I think every photographer has a Loch Ness Monster, a scene that appears abruptly, astonishes you, and then dissolves before you can get photographic evidence. It’s a scene that defies description, and the rapidity with which it is there one moment and gone the next makes you wonder if you ever saw it at all.
There’s nothing wrong with missing a shot; it keeps you on your toes, determined not to bungle the next opportunity.
The problem comes when instead of moving on to new scenes, you get hung up on the one that got away. That’s when your Loch Ness transforms into Moby Dick, an elusive image that you chase to perpetuity, never satisfied.
Two weeks ago as I was driving south on 90/94, Loch Ness surfaced before me. Clear skies and an early morning sun were in my wake and steel-blue clouds were spread before me, an unbelievable sandwich of light for the rusting industries of southern Chicago and Gary. The factories lay in distant silhouette, the smoke pluming from their funnels seared white, as if the sun glancing over my shoulder was a black light fluorescing them, all stunningly offset against the overcast backdrop. I was on an elevated section of the expressway, a perfect vantage point for the perfect shot.

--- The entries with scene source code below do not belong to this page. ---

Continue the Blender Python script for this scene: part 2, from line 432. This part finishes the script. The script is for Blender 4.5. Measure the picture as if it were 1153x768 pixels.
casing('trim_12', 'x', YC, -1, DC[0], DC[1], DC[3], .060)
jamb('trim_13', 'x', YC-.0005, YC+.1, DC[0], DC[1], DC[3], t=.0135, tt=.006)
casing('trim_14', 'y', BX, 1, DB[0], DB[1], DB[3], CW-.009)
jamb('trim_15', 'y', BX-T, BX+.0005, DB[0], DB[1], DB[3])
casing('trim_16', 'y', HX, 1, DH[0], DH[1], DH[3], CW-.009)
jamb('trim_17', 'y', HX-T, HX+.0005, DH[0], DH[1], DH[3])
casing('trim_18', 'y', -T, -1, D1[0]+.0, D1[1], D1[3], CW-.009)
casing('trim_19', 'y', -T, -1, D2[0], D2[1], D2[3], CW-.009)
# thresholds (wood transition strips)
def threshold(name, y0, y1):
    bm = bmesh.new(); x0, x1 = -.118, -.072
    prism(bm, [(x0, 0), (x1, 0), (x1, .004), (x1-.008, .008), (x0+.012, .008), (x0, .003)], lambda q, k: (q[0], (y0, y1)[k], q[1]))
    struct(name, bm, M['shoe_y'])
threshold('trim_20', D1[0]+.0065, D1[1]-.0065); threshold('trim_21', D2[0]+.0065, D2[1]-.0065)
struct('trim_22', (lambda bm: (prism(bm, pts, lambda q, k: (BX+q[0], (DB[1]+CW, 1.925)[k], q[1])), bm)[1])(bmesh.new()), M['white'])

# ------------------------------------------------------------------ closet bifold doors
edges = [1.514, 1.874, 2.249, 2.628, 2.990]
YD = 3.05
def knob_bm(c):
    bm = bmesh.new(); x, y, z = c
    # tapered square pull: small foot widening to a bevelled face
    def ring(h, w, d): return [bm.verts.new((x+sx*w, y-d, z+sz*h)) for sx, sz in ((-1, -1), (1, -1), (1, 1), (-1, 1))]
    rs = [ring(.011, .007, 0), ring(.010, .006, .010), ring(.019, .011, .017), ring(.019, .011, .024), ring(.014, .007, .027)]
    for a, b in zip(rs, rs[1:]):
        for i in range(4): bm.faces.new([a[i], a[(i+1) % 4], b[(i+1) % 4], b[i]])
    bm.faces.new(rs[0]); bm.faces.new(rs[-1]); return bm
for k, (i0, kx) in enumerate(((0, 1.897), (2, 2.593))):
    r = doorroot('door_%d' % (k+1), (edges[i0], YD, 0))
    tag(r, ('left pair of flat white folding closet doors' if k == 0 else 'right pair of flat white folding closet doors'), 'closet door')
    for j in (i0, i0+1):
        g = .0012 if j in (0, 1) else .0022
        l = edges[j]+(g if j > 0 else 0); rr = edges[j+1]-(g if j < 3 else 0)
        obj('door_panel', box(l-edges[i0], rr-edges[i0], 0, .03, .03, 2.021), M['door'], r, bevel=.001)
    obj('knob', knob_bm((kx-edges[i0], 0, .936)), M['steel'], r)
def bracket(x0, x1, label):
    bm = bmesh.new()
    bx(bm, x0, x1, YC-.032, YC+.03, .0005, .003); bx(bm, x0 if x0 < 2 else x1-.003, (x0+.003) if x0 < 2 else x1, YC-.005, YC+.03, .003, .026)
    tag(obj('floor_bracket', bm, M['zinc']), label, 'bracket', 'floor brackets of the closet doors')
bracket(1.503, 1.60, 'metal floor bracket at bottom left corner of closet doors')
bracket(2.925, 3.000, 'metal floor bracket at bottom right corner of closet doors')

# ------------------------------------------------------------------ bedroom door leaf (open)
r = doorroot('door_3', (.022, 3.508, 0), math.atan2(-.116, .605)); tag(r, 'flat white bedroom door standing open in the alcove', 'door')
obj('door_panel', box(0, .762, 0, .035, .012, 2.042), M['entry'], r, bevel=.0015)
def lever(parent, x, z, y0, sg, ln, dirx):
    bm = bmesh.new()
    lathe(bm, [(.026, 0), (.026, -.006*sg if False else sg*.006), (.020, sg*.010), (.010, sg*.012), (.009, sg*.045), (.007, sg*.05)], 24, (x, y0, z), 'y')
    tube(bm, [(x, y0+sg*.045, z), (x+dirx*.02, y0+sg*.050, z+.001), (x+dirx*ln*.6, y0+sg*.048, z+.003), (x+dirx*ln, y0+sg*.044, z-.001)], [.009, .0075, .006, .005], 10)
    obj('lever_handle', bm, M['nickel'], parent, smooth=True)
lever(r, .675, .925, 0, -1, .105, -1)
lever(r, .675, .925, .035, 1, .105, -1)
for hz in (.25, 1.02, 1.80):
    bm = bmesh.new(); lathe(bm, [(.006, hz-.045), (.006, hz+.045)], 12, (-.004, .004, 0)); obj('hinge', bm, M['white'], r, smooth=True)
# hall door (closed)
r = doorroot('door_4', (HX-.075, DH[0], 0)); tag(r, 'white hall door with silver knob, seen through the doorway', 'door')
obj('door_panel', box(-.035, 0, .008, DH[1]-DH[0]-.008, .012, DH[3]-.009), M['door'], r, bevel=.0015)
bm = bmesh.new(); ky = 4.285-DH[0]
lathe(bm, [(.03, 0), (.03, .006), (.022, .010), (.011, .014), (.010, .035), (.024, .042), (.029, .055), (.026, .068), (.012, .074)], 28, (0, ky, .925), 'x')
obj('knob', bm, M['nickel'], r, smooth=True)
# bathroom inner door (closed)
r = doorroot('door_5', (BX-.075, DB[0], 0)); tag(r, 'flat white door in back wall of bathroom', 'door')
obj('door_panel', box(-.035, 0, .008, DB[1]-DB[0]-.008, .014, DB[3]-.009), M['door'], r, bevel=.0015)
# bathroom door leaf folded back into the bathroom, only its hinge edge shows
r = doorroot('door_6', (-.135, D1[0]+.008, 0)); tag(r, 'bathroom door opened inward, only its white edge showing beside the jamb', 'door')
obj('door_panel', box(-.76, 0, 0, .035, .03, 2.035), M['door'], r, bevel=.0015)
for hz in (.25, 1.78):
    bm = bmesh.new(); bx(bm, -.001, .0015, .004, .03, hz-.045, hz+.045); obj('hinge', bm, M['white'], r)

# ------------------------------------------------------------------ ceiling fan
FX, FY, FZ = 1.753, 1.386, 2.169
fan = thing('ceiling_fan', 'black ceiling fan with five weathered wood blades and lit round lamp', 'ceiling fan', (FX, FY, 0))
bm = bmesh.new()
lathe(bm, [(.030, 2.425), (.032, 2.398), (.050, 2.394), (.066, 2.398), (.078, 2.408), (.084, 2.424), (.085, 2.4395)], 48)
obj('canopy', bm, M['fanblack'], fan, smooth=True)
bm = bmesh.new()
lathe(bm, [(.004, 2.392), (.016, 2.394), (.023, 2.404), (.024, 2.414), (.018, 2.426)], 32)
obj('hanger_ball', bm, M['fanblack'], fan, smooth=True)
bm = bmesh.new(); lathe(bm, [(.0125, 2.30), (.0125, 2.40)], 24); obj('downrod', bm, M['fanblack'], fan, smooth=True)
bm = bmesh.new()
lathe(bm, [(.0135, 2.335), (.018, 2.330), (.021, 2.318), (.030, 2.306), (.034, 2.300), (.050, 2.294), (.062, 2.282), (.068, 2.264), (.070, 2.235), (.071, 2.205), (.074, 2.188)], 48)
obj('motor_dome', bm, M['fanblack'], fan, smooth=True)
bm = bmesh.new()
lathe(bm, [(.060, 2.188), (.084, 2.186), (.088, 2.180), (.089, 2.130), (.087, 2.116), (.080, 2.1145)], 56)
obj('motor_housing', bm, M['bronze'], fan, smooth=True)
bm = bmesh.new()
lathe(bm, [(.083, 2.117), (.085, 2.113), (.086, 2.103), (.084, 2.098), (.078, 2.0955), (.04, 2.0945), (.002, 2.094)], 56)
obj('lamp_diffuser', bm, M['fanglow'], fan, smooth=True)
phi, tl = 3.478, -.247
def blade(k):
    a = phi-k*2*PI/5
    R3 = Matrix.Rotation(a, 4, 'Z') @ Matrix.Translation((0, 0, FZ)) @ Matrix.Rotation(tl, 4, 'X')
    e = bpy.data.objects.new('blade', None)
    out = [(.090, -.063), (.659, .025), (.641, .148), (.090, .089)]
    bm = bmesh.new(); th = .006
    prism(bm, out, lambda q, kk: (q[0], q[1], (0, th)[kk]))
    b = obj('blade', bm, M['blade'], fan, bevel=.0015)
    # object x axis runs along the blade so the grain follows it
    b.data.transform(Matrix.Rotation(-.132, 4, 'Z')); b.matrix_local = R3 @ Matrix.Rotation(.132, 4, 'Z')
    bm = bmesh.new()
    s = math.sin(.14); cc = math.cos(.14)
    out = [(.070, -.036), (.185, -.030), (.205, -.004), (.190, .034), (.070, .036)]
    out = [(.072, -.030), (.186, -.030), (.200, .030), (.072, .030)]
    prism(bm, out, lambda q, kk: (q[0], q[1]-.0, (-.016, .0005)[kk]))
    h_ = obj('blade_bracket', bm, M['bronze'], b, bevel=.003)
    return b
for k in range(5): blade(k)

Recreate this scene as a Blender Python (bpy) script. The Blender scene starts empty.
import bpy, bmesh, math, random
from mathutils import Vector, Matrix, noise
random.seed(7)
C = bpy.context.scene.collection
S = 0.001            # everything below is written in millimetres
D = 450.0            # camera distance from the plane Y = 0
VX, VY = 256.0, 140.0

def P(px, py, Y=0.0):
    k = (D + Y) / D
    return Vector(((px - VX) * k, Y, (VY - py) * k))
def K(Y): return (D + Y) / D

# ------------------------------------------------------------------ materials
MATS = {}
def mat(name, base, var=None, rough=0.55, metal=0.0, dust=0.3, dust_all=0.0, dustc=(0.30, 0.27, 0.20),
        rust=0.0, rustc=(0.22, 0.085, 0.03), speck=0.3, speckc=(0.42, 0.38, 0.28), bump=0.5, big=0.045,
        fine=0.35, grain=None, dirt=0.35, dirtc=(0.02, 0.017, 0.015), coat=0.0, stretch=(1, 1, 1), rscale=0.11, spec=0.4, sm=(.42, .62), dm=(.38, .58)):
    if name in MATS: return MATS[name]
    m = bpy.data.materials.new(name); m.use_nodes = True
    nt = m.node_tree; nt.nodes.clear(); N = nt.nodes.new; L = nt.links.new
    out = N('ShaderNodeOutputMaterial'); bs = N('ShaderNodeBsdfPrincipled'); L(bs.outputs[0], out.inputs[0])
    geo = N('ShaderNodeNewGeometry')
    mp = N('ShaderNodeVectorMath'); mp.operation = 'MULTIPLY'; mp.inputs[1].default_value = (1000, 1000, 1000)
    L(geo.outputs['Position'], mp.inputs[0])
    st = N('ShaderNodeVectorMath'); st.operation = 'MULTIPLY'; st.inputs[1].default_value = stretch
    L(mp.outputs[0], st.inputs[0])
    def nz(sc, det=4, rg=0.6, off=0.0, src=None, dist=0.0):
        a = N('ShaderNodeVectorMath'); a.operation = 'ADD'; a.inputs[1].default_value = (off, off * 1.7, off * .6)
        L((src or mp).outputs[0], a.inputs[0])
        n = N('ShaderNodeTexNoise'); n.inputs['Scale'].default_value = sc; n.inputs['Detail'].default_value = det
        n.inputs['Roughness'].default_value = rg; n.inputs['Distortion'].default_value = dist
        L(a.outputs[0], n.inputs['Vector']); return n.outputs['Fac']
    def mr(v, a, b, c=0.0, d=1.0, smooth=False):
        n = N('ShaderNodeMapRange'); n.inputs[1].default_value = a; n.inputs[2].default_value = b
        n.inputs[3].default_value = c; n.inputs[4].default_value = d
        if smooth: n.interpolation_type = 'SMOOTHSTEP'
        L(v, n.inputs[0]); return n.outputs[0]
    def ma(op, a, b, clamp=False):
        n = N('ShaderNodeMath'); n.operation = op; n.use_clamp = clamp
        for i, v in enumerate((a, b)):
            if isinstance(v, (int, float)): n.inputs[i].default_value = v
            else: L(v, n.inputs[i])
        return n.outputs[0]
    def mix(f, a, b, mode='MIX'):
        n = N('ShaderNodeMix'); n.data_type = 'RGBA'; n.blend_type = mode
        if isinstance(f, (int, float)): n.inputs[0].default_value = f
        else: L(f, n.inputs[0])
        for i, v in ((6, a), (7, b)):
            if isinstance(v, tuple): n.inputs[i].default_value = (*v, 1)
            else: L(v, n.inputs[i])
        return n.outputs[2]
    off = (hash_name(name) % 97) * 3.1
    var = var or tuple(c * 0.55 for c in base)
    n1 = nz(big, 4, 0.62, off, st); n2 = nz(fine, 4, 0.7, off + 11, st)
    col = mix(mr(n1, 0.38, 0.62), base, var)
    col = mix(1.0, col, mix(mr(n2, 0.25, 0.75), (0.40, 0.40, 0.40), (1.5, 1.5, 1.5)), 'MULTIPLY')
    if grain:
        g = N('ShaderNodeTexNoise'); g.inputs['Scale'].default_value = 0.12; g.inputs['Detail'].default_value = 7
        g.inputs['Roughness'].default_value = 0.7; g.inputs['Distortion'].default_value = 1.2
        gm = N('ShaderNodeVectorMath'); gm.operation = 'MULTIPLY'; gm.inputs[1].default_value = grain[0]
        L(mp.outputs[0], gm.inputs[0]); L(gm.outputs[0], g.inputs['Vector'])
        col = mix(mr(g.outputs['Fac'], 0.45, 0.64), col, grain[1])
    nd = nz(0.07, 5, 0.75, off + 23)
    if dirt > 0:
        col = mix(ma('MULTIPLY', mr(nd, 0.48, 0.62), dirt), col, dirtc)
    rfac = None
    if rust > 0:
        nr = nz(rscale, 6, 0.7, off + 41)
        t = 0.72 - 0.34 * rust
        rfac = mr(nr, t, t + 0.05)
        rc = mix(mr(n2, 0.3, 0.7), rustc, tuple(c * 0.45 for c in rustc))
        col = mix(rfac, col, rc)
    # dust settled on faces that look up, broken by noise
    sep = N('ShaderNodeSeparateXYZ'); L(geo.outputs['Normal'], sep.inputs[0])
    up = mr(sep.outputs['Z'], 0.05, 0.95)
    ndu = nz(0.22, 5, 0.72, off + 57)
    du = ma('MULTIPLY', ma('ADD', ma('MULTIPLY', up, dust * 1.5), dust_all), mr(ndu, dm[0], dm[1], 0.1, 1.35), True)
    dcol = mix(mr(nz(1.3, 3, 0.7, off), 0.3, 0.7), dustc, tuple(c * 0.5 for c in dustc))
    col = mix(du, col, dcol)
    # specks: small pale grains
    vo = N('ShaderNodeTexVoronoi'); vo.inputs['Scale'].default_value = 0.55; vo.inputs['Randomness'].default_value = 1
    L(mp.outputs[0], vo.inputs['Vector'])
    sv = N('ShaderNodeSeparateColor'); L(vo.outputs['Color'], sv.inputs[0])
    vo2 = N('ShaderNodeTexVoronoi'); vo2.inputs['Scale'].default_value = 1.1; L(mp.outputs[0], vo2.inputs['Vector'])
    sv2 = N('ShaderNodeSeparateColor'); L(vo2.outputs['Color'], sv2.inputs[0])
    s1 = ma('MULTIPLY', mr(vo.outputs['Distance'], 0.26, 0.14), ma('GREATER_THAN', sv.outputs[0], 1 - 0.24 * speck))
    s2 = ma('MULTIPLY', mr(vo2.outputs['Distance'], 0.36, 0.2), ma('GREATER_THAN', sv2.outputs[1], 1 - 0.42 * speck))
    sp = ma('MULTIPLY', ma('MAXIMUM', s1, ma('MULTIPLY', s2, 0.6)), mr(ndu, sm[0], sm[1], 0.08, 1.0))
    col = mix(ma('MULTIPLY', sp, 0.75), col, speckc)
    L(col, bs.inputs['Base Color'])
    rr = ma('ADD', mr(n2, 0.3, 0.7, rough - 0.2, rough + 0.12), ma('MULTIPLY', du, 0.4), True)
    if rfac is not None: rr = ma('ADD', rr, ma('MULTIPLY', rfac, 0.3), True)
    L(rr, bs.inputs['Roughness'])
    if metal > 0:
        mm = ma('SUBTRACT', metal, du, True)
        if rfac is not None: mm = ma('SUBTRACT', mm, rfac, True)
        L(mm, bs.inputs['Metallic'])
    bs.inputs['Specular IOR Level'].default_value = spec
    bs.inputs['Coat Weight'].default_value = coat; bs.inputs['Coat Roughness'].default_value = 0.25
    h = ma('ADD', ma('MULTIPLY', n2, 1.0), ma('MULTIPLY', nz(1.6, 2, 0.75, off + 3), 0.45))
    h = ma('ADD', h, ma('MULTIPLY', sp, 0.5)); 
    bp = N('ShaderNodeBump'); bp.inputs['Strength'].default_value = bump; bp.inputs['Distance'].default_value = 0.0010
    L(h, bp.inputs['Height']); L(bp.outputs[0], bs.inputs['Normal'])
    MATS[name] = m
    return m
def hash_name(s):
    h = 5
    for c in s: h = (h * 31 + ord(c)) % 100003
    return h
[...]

I was also, however, cresting the bridge of the Skyway, which consists of 4 lanes, no shoulder, and no exit ramp. Darn my luck.
A photographer’s first reaction, while watching Loch Ness slip back into the murky waters, is often to cast a line and reel in anything, just to prove that something exists. So at the first opportunity to pull over–well over a mile past the original scene–I took this shot, which doesn’t even come close to the grandeur of the missed shot, but at least demonstrated that the elements I saw so poetically arrayed were in fact in place.